Falei-lhe depois. A propósito das crianças, algumas
gentilíssimas, descreveu-me a feira dos modelos em Itália e outras
curiosidades observadas nas suas viagens: Escutei-o com prazer
porque conta bem.
Agora, ao dirigir-me ao seu ateliê para lhe pedir
fotografias e autorização para me ocupar neste artigo da sua notável
personalidade, eu não sabia quem ia encontrar, desconhecendo quase
completamente o seu carácter que só em curtos momentos tinha podido
estudar; por isso para me afazer à ideia de que a recepção seria
cordial evoquei pelo caminho a sua obra dizendo-me que não me era
estranha, nem o podia ser, a pessoa cujas obras se casam de tal
forma com o meu gosto e pensamento que me parecem familiares.
Ao chegar à sua porta parei admirada.
Era linda, elegantíssima a construção que se oferecia
aos meus olhos, e que na frontaria, logo abaixo da cornija,
ostentava em letras doiradas a legenda: Pro Arte.

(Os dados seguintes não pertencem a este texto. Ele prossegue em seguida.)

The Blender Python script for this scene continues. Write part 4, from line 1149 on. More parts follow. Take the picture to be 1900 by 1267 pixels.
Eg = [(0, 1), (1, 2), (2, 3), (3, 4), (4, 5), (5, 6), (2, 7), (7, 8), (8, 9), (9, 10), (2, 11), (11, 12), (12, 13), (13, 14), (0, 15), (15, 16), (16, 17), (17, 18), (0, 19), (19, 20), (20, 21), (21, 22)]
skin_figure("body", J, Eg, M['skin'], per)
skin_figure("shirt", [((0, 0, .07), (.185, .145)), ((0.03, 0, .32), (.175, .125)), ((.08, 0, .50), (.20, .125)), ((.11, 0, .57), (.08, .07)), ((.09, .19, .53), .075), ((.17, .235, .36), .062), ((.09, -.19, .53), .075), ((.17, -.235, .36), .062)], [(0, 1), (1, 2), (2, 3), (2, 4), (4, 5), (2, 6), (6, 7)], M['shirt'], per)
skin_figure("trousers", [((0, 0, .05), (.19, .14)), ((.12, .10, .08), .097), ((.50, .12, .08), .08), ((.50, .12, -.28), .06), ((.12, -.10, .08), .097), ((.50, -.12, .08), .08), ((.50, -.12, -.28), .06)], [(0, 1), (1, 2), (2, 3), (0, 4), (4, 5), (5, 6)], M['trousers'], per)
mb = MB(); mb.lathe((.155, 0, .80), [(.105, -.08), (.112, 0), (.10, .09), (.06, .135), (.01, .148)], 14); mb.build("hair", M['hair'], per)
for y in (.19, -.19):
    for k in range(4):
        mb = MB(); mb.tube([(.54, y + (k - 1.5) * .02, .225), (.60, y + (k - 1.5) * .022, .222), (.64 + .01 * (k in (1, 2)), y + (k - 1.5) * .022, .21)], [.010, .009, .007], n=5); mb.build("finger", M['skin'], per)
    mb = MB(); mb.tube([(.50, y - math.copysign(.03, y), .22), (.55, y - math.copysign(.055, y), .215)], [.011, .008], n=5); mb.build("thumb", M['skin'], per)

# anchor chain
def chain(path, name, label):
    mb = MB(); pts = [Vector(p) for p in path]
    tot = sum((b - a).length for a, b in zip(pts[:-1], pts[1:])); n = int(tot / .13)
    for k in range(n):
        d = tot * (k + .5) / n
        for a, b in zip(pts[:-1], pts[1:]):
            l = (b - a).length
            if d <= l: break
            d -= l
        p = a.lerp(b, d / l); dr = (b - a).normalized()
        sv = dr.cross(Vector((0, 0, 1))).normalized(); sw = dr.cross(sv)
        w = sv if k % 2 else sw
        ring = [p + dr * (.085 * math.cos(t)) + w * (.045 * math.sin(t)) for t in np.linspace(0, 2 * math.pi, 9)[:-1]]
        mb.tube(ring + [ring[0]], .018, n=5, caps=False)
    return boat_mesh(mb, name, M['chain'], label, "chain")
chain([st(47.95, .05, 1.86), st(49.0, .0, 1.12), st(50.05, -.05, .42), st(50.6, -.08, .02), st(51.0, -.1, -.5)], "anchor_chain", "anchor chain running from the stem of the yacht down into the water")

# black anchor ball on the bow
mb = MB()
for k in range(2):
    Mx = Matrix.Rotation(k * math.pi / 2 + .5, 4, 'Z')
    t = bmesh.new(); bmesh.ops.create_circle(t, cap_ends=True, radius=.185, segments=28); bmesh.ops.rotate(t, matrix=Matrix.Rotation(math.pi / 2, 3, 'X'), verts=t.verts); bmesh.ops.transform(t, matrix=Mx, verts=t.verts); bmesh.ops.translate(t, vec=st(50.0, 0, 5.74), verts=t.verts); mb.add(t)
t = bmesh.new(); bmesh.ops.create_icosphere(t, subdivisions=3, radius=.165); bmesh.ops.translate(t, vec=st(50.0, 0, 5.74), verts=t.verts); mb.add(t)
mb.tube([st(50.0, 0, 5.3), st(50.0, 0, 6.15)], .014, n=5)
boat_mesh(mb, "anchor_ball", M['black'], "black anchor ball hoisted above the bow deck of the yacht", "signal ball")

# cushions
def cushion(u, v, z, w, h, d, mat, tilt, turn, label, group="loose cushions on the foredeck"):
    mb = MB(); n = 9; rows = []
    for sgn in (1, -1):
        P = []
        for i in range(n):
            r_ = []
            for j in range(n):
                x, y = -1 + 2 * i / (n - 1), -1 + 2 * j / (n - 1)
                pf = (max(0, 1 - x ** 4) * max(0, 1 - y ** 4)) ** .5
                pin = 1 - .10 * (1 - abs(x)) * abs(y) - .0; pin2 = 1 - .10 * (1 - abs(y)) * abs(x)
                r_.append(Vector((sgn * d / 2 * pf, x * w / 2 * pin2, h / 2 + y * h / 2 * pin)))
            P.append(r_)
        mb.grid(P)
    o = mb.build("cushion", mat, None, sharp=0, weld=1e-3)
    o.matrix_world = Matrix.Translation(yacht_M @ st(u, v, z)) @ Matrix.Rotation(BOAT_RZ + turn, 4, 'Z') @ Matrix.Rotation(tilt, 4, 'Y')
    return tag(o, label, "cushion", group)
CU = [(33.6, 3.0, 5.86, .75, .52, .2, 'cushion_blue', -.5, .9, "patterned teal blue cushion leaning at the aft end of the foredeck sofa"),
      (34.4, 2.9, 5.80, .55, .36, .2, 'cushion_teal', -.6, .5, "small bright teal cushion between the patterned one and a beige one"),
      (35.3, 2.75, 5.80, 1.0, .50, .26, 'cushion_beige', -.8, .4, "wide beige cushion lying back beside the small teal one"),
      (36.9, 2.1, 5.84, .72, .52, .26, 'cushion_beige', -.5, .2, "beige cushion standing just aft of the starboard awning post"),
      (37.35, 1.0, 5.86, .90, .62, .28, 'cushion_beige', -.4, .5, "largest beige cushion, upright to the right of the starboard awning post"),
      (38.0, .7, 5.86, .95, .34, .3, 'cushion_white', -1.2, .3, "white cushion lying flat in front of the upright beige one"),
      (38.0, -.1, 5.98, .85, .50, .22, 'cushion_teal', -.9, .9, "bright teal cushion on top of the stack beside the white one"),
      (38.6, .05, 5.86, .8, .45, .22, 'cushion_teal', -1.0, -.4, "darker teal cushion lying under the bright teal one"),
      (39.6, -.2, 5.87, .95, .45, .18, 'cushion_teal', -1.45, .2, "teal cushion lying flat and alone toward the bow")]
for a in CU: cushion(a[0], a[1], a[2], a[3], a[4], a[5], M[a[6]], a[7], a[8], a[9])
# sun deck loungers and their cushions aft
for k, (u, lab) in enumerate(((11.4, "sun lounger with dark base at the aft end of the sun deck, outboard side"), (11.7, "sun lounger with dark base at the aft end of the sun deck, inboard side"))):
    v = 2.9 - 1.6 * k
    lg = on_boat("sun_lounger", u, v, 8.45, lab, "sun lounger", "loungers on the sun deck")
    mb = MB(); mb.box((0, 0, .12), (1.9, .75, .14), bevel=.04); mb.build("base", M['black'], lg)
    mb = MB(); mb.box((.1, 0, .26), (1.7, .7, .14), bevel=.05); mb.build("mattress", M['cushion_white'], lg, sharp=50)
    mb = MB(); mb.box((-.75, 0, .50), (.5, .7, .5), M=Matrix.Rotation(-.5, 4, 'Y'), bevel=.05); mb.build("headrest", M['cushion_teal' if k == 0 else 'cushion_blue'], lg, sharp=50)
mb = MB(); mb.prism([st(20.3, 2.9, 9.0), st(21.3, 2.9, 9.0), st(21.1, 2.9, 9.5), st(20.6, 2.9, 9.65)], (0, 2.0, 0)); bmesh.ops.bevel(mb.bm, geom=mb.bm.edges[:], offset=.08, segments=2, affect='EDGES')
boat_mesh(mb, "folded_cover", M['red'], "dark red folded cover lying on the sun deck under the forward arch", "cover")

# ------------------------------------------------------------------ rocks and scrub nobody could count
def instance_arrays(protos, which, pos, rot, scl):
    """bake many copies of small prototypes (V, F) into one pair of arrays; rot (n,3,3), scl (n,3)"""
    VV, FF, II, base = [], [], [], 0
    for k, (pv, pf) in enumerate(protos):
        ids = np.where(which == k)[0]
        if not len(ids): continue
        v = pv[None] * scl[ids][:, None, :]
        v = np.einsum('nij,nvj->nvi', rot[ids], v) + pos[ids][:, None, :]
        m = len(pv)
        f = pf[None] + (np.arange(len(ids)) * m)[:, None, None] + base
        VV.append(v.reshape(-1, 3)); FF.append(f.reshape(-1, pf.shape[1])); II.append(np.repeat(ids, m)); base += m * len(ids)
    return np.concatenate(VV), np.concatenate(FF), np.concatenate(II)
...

Fiquei encantada de pensar que as maravilhas que toda
a Lisboa conhece e admira eram produzidas ali, naquele tépido ninho
de graça e de afecto que transpira conforto e felicidade.
José Malhôa, acedendo amavelmente aos meus desejos,
guiou-me os passos ao seu estudo, e aí, absorvida na contemplação
das suas telas e carvões, demorei-me duas horas que me pareceram
minutos, durante as quais eu, tão excessivamente tagarela, consegui
escutar sem esforço, o que é muito difícil a uma mulher.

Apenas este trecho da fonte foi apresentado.